Je dirais que le livre électronique va peut-être infléchir l'écriture. Et les logiciels de lecture d'ebook permettent bien plus qu'un livre. Quand je lis un livre sur mon PDA, je peux marquer n'importe quelle page avec un signet, naviguer comme je veux entre les pages, entres les signets. je peux faire de la recherche de texte sur le contenu (va faire cela avec un livre). Je peux cliquer un mot et demander sa définition ou sa traduction.
Sauf que tu ne vois pas ton signet. Le mien dépasse du livre.
Et tu auras beau surligner un passage, il me suffit d'ouvrir une double page pour repérer les passages annotés.

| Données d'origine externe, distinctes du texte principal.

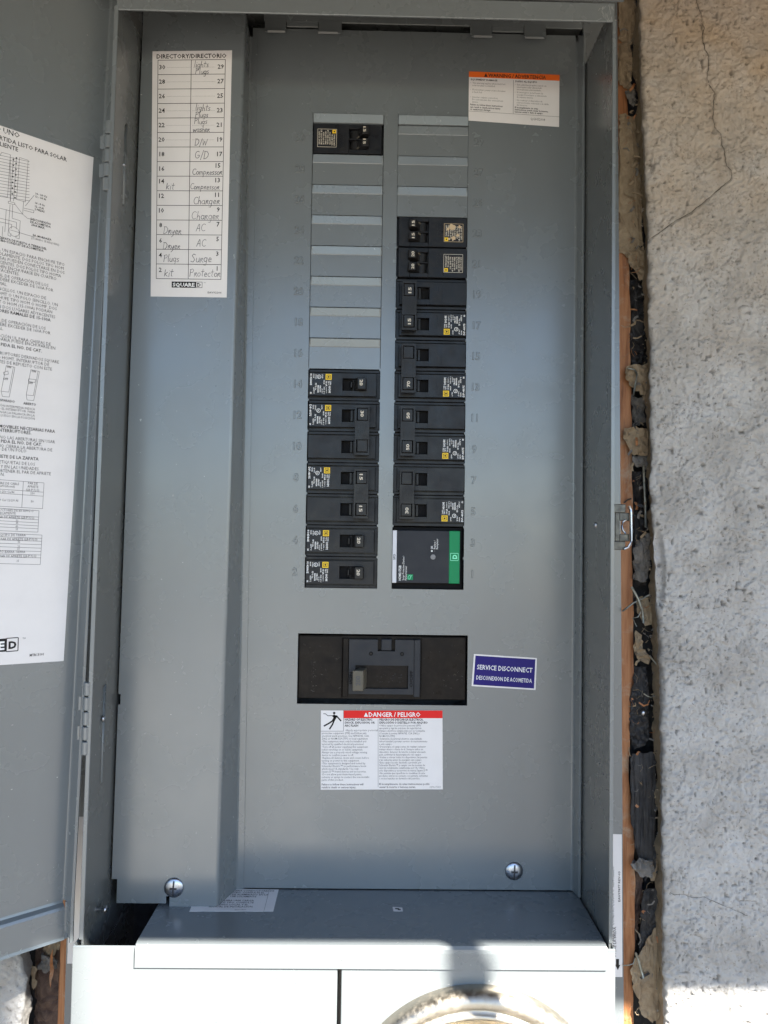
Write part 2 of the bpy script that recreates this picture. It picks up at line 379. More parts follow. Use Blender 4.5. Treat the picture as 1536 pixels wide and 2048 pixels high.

Et tu ne lis pas deux pages en même temps. Tu en lis une, puis tu vas à l'autre. Il est aisé de lire deux pages en même temps sur un livre (texte et sa variante, par exemple, texte et sa traduction, un paragraphe et un autre, etc.) Le PAD ne permet pas la juxtaposition, il permet la succession rapide.
Et
quid de la lecture parallèle de deux ouvrages ? Deux fenêtres minuscules ? Deux PAD ? Pour prendre l'exemple que j'ai sous les yeux : je travaille sur un ouvrage que je tiens perpétuellement ouvert devant moi ; mon travail prend pour modèle un autre ouvrage, tout aussi ouvert devant moi. Comment faire ça avec un PAD ?
Pour la recherche sur contenu, on vient de redécouvrir l'index. Sauf que l'index renvoie aussi à des termes connexes ce qu'une machine ne peut pas faire, puisqu'elle ne pratique pas l'analogie.
Ca c'était pour les livres dans un usage "savant".
Pour les livre de tous les jours, je me permets de plussoyer Caïn (Ololol Abalham) : un livre ne tombe pas en panne, un livre de poche est léger, un livre de poche n'est pas fragile.
Une culture démocratique, c'est aussi une culture qui se traîne partout, ce n'est pas une culture fragile et sacralisée comme telle. Certains de mes livres de poche ont traversé plusieurs fois l'Europe, et encore plus la France. Je connais quelqu'un dont un bouquin a subi la mousson en Asie, la vadrouille dans toute l'Inde et une année de cours : le livre est toujours vaillant.
Un PAD coûtera toujours quelques dizaines d'euros. Et ceux qui ne peuvent pas se les payer, qu'en fait-on ? Fallait pas être pauvre ? Un poche d'occasion coûte au pire trois euros ; certains coûtent à peine un euro. Cela implique surtout un ressentiment des classes de ce point de vue-ci les plus défavorisées, qui iront de ce fait envier les biens culturels, non parce qu'ils sont culturels, mais parce qu'ils sont marchands. L'industrie culturelle envahit déjà suffisamment la sphère culturelle pour qu'on cherche à éviter qu'elle n'accentue son emprise.
//edit :
Publié par Soir
Il ne s'agit pas de remplacer le livre papier, il s'agit d'avoir plusieurs cordes à son arc.
Sur ce point, ma critique s'adressait plutôt à Chipoune qui prédisait une disparition du livre.
Il y a eu des raisons structurelles qui ont expliqué la disparition du rouleau au profit du livre, l'apparition du papier, puis le développement de l'imprimerie, et enfin le développement du livre du poche. Des raisons analogues ne me semblent pas exister pour l'e-book.
Ces métamorphoses de l'écrit sont visibles : un brusque saut quantitatif marque le nouvel usage (rapide augmentation des bibliothèques avec le livre, "révolution archivistique" avec le papier, démultiplication des livres avec l'imprimerie, puis avec le livre de poche, etc.). Or l'e-book ne peut que supplanter le papier - et encore, je pense que nous sommes tombés d'accord là-dessus, jamais de façon totale - et il apporte trop peu d'innovations pour que la métamorphose soit possible.